This could have been a great movie, but it is almost unbelievable the way in which Dassin looked at Southern (I repeat: SOUTHERN) Italy in the Fifties of 1900. I was a boy, I did not live there, but in that South I spent my holidays. The best holidays I ever had, due surely to my (then) splendid age and to my (then) splendid country.
A young woman dressed like Gina Lollobrigida could never be seen in those years walking the streets of a southern Italian village.
The magnificent place where the movie was partly made is Peschici (Gargano, Puglia). The name Manacore, in fact, was later used for a very elegant and costly touristic place. I spent several holidays there in the Sixties, and (let alone the Fifties!) never saw a woman dressed that way. And, as far as I remember, they did not go to the beach albeit wearing a diving apparatus (complete of snorkel).

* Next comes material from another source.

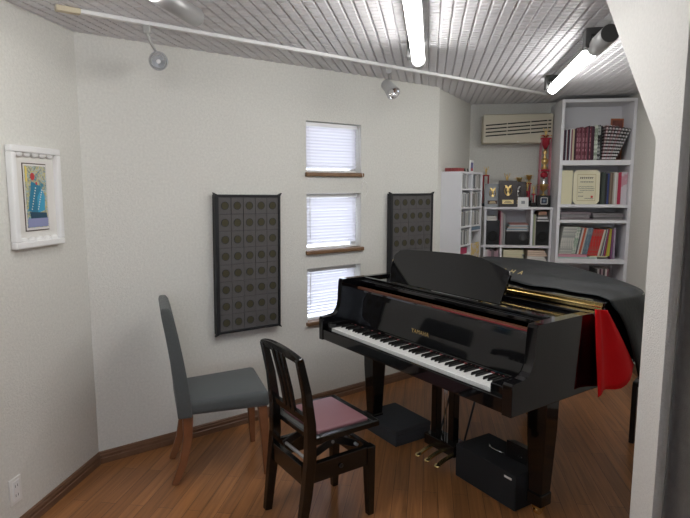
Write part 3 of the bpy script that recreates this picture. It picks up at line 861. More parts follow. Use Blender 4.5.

And the music in the local festivals (dedicated to saints, with parades, priests, candles and so on) was very different, almost always neapolitan.
Mrs Mercouri and Ives Montand are surely not at their best (to be kind), but we really re- discover a woman which was at most considered a pin-up, and on the contrary was really a great actress: Gina Lollobrigida.
Brasseur is OK, very human and credible. Marcello Mastroianni as usual shows how one can be a great actor with the minimum of mannerisms (or not at all).
A movie which unfortunately aged very badly.